Robert Graves: War’s path of death, decay and decomposition

====
Anti-war essays, poems, short stories and literary excerpts
Robert Graves: Selections on war
====
Robert Graves
From Good-Bye to All That (1929)

We had no blankets, greatcoats or waterproof sheets, not any time or material to build new shelters. The rain continued. Every night we went out to fetch in the dead of the other battalions. The Germans continued indulgent and we had very few casualties. After the first day or two the corpses swelled and stank. I vomited more than once while superintending the carrying. Those we could not get in from the German wire continued to swell until the wall of the stomach collapsed, either naturally or when punctured by a bullet; a disgusting smell would float across. The colour of the dead faces changed from white to yellow-grey, to red, to purple, to green, to black, to slimy.
***
The next two days we went in bivouacs outside Mametz Wood. We were in fighting kit and felt the cold at night, so I went into the wood to find German overcoats to use as blankets. It was full of Prussian Guards Reservists, big men, and dead Royal Welch and South Wales Borderers of the New Army Battalions, little men. Not a single tree in the wood remained unbroken.
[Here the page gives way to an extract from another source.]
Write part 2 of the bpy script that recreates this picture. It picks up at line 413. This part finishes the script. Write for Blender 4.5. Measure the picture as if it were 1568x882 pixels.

I collected my overcoats and hurried out as quickly as I could, climbing out as quickly as I could, climbing through the wreckage of green branches. Going and coming, by the only possible route, I passed by the bloating and stinking corpse of a German with his back propped against a tree. He had a green face, spectacles, close-shaven hair; black blood was dripping from the nose and beard. I came across two other unforgettable corpses: a man of the South Wales Borderers and one of the Lehr Regiment had succeeded in bayoneting each other simultaneously. A survivor of the fighting told me later that he had seen a young soldier of the Fourteenth Royal Welch bayoneting a German in parade-ground style, automatically exclaiming: ‘In, out, on guard!’